Scotland’s economy has demonstrated resilience with a GDP growth of 0.3% in July 2024, surpassing the UK’s stagnant economic performance during the same period. This growth follows a revised 0% change in June and contributes to a 0.3% increase in GDP over the three months leading up to July.
The main sectors driving this growth were manufacturing and information and communications services, each contributing significantly to the overall economic performance. The Scottish economy’s recovery is attributed to increased consumer spending, particularly bolstered by major sporting events like the Euros and the Olympics. These events have stimulated economic activity, helping Scotland weather challenging fiscal conditions. Despite these positive developments, uncertainties remain, especially with the upcoming UK Budget in October, which could impact economic stability.
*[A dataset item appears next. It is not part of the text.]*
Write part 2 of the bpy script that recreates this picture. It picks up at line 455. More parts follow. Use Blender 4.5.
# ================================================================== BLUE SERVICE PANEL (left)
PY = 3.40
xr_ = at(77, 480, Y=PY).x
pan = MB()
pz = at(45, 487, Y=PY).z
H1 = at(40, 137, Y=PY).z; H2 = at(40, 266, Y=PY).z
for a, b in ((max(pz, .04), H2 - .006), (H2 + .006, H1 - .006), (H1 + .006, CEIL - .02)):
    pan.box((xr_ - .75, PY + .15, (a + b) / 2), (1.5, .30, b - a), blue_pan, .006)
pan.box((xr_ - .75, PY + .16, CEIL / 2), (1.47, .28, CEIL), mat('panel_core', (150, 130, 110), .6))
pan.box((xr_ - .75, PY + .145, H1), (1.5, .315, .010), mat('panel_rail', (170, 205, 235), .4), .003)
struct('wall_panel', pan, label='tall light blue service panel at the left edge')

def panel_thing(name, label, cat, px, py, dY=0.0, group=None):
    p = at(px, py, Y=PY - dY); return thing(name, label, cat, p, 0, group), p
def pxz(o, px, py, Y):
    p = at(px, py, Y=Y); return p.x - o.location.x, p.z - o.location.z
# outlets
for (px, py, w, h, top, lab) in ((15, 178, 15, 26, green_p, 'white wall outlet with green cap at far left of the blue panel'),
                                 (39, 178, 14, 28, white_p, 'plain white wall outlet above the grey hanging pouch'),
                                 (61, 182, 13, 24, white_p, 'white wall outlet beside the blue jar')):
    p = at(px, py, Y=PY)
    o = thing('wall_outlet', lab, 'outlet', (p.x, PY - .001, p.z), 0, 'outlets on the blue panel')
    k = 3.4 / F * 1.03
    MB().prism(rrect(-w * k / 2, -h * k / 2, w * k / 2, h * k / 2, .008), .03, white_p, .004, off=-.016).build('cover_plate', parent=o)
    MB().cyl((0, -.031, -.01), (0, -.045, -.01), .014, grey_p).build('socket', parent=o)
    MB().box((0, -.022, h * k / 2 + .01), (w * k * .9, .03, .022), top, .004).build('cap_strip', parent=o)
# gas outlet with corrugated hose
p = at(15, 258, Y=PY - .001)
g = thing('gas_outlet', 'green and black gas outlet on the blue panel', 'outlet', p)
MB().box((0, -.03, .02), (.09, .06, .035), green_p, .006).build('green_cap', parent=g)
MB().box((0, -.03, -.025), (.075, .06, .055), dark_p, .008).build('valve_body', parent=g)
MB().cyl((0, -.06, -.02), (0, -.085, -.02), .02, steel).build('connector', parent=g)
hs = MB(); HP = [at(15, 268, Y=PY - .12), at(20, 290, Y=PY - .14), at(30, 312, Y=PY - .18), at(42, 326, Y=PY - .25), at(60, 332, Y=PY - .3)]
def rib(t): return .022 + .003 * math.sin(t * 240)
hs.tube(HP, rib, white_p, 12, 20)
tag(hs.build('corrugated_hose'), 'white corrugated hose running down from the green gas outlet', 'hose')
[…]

Kevin Brown, savings specialist at Scottish Friendly, comments on this morning’s latest Scottish GDP data:
“Scotland’s economy outpaced the wider UK economy in July, growing 0.3% while the wider UK economy stalled at 0.0%. It is notable that one of the chief explanations offered was increased spending thanks to major sporting events, including the Euros and the Olympics.
“For Scottish households this is modestly good news as it means the Scottish economy is weathering the challenging fiscal environment. With interest rates set to fall further toward the end of the year, this could provide a further boost to households and businesses alike.
“The UK Government’s new Budget is looming in October, but some of its potential effects could be diluted thanks to the Scottish Government’s devolved control of some taxation matters. This includes income tax bands and rates, stamp duty and council tax – all of which have been subject to speculation ahead of the Budget on 30 October.
“Despite these positive factors, the message for households in Scotland is still clear: there is a lot of uncertainty ahead and it would be wise to use any disposable income to shore up personal financial resilience. Rainy day funds are the key to this. However, for individuals looking at the longer term, investing could provide greater potential for growth over the longer term.”